By Rusty Surette, NEWS 9

An Oklahoma tribe said it'll spend the next few months trying to convince the public its plans to build a hotel and casino off Interstate 35 will benefit everybody - including its competitor, Remington Park.

The general manager of Remington Park said the tribe's plans are unfair, against state laws and would force his facility out of business.

When it comes to gambling there's always winners and losers, but the Shawnee Tribe sees it differently.

"To be good for the Shawnee Tribe, it needs to be good for Oklahoma City," Greg Pitcher with the Shawnee Tribe Development said.

The tribe is betting on a $400 million destination casino and hotel along I-35 that they said will be a win-win for all players including what would be their next-door neighbor: Remington Park.

"One of our most important efforts is to work here in the community to convince the people of Oklahoma City that we'll be good neighbors," Pitcher said.

If approved, the tribe said each year the development should help bring more than 2 million people into the Adventure District, more than $354 million worth of economic activity into the metro and close to 6,000 new jobs in the area.

But Remington Park's General Manager said it's a bad hand being dealt.
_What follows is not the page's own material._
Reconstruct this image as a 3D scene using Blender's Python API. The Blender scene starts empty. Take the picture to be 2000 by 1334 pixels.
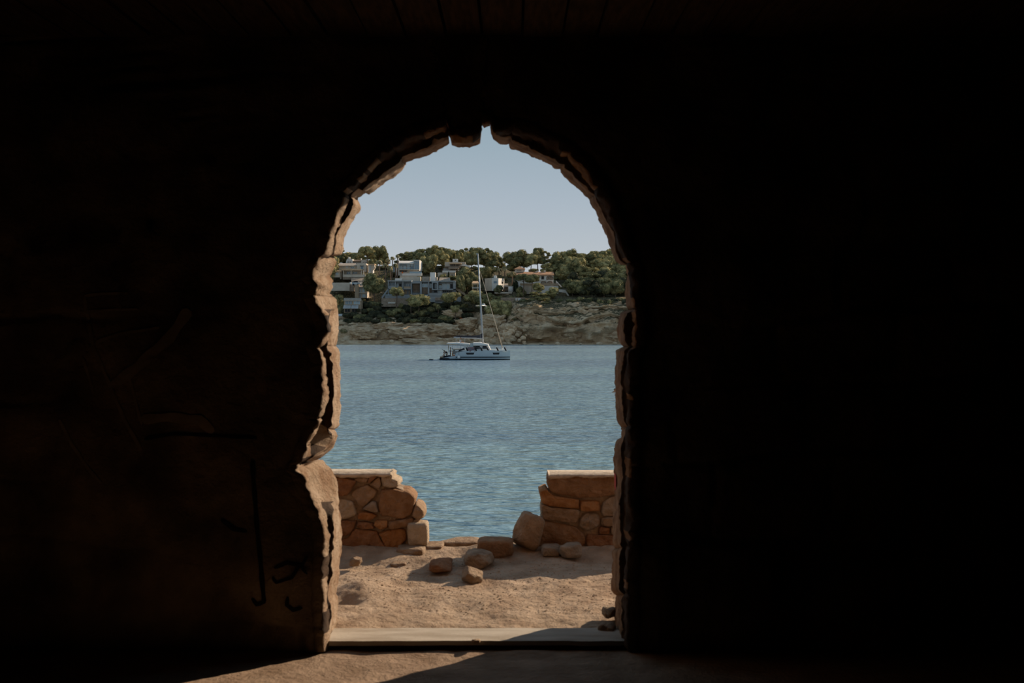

"It's a very, very grim future for the future of this facility should that occur," Remington Park General Manager Scott Wells said.

Wells said the new casino would be unregulated by the state and too big to compete with.

"We've heard that and we're sorry that Remington has reacted the way they have," Pitcher said.

The tribe is working hard to convince the community that its intentions are good and has offered to sit down with Remington Park to work on a plan that will ensure a jackpot future for all.

"If they want to sit down and discuss it with us we think we can lay out a plan where we can cooperate on a lot of issues and make sure that they get the benefit of that extra traffic," Pitcher said.

Right now the application to put the desired land into trust is in the hands of the Bureau of Indian Affairs and it could be months or years before a decision is made.

Two developers announced plans to renovate a section of land near the Adventure District. Development for that project is expected to begin sometime within the next year.